The Mingary Castle restoration blog was written by Jon Haylett, who lives in the local village of Kilchoan. Now that restoration is almost complete Holly and Chris Bull will take over to report on bringing the Castle back to life.

Saturday 15 February 2014

700-Year Old Graffiti Found in Chapel

For the first time, the Mingary Castle Preservation & Restoration Trust has gone to the trouble of issuing a press release because Tom Addyman and his cheerful band of archaeologists have turned up something very special.  They've discovered graffiti scratched into the plastered walls of the chapel.  And this isn't any old graffiti.  Tom reckons it was put there when the chapel was first built within the three metre thick north curtain wall, some time between 1265 and 1295.

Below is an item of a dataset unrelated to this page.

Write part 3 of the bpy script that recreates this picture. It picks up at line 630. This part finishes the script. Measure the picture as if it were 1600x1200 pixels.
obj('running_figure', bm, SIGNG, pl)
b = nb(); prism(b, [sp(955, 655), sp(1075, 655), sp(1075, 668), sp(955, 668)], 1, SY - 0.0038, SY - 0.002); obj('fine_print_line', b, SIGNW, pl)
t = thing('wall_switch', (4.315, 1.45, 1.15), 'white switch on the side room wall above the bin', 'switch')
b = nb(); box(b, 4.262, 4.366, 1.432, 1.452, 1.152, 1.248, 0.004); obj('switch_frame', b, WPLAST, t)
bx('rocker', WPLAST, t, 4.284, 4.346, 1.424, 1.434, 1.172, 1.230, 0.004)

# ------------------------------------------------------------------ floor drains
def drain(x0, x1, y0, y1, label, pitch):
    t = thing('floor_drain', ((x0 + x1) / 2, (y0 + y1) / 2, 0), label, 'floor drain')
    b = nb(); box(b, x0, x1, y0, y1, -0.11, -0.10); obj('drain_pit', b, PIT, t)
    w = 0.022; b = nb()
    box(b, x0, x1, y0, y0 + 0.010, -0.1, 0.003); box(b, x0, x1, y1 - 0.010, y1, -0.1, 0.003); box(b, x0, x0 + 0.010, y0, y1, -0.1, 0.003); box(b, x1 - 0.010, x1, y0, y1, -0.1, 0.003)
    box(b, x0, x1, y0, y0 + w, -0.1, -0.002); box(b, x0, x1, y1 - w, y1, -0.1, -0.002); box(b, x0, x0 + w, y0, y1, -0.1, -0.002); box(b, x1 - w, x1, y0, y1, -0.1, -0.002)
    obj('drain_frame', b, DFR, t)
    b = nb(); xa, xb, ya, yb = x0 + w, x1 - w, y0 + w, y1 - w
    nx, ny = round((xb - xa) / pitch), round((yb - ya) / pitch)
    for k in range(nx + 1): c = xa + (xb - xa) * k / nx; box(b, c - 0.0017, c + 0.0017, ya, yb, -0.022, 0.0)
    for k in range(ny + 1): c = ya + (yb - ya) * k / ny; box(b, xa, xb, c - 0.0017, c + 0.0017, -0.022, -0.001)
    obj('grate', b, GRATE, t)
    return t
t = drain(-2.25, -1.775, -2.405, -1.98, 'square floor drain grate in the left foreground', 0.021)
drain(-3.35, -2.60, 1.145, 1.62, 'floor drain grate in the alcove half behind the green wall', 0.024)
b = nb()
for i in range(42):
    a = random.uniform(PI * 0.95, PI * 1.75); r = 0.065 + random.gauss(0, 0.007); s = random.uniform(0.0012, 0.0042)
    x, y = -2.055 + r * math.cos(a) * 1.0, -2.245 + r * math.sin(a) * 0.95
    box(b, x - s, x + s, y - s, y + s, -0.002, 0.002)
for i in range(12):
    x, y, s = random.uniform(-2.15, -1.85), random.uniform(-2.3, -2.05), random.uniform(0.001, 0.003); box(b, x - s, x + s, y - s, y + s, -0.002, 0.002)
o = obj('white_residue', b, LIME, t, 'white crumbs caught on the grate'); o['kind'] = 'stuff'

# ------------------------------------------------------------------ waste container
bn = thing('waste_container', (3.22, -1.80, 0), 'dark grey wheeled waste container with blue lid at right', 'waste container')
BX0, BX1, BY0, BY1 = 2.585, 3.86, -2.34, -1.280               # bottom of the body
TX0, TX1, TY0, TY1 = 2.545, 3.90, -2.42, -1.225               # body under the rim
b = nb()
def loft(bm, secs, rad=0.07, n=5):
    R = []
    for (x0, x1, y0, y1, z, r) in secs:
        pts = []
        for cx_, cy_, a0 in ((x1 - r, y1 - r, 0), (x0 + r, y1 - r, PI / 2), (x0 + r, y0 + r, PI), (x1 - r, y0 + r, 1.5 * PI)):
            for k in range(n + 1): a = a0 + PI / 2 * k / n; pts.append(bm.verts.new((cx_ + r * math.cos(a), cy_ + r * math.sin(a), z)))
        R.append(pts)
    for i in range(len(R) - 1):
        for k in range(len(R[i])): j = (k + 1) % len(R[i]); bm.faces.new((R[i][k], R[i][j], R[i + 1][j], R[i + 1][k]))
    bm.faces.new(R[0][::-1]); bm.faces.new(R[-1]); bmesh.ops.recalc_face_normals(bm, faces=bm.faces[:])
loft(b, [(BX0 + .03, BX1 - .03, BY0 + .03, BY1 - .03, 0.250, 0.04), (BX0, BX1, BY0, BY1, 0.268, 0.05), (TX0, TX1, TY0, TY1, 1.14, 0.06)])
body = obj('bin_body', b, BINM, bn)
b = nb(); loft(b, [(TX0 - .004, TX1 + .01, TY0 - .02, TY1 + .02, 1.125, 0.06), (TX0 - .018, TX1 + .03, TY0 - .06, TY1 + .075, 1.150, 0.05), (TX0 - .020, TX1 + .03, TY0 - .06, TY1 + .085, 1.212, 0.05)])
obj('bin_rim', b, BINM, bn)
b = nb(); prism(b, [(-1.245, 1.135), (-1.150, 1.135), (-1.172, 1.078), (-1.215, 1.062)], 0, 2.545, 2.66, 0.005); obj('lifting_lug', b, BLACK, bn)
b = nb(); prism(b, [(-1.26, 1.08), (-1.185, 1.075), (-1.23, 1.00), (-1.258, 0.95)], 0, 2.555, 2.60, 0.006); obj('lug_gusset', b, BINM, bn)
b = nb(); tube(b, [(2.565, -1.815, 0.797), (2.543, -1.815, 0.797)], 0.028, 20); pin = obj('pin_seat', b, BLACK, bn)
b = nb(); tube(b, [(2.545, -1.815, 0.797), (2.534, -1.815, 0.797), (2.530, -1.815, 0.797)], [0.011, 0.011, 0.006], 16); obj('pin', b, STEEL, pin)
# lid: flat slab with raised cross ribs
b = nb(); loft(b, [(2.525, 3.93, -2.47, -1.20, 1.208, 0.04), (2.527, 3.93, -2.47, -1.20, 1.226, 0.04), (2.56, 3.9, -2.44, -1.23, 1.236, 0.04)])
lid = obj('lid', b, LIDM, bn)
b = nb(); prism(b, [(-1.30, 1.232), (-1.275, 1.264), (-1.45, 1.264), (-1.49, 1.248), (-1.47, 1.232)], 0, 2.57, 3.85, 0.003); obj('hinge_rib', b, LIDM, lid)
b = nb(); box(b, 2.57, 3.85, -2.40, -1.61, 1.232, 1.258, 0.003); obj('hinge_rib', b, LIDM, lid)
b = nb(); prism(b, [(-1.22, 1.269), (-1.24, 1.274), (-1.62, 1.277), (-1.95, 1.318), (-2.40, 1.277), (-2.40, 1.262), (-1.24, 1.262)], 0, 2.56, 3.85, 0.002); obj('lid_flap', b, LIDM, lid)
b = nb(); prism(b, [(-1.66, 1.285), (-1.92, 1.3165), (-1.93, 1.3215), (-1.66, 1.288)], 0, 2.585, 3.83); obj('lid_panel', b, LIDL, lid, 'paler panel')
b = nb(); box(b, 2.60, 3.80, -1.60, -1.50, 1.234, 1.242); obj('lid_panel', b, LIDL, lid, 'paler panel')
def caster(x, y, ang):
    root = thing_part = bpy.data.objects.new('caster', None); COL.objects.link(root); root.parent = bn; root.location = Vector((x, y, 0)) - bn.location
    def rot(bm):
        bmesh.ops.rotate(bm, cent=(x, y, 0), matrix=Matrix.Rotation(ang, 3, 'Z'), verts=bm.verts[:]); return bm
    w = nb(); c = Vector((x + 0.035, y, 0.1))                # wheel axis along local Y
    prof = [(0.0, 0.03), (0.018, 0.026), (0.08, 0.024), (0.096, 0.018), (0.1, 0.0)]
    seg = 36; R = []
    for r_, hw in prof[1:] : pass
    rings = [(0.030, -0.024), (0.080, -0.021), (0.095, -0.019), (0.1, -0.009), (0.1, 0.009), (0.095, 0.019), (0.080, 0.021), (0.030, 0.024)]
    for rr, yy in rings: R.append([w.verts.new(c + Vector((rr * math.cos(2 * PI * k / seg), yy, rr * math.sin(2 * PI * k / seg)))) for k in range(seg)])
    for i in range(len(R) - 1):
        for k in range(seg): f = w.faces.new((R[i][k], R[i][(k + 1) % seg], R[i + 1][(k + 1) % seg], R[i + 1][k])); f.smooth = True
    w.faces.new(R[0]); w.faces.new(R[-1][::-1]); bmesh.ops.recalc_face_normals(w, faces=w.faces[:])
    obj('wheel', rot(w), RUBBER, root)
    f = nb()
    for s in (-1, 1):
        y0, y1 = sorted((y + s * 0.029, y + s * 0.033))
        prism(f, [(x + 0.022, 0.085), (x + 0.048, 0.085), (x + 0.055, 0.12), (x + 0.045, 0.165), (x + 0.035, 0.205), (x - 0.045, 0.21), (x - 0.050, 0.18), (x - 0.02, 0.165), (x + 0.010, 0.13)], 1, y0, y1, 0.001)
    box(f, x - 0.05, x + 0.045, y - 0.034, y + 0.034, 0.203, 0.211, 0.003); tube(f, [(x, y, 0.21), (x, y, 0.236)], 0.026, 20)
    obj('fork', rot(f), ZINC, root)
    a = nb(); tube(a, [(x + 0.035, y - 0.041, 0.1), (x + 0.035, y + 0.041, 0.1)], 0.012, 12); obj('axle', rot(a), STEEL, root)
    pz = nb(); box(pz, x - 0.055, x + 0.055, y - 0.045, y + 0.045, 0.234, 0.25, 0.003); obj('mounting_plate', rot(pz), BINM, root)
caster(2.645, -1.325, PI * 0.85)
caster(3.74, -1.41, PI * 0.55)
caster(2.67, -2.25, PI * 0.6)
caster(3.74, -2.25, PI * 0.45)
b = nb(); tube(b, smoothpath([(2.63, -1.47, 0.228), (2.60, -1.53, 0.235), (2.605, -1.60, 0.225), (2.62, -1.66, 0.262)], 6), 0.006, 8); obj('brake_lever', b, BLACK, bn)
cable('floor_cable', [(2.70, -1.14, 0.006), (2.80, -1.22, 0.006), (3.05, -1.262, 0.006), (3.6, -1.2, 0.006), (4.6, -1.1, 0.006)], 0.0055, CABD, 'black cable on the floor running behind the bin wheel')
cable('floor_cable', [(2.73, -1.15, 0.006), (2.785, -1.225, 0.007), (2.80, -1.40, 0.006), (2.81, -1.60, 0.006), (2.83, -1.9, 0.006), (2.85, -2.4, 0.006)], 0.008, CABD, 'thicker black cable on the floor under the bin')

During the recent clearance work on the chapel, Tom found the graffiti in at least four areas of its walls.  It’s pretty simple stuff, the sort of marks that would have been made by an illiterate man.  One 'picture' looks remarkably like Ardnamurchan lighthouse (top photo), another seems to be a ship, above, while....

....a third suggests to me that the plasterer's name may have started with a capital 'I'.

But there's more.  If the graffiti came from the beginning of the chapel's story, our archeologists have found evidence of its end.

During one siege, a cannon ball smashed though the wall just beside the double lancet window - and parts of a cannon ball that may have done the damage have been found. The picture shows the lancet window with poorly built wall to the left and below it - compare this to the wall at right - clear evidence of how the defenders made a desperate attempt to rebuild the stonework from within before the whole massive curtain wall collapsed on them.

Realising that the chapel offered attacking gunners a weak spot in the north wall, the defenders filled the damaged end of the room with rubble and anything else they could get hold of – including two pieces of cannon ball (above, beside a ten centimetre scale), the bones from sheep and cattle eaten during the siege, and the leather heel of a shoe - this found, not by the archaeologists but by Ardnamurchan Estate's Ricky Clark. Later, in more peaceful times, the rest of the room was infilled, but this was done much more neatly.

Cannons came into widespread use from the 16th century, so the Trust's archaeologists hope to be able to date the siege accurately from the cannon ball and the shoe heel, above, both of which are being sent to experts.

1 comment:

  1. Has Tom looked at the content of the castles "haried" walls , just curious about the possibility of them containing, hemp or hair?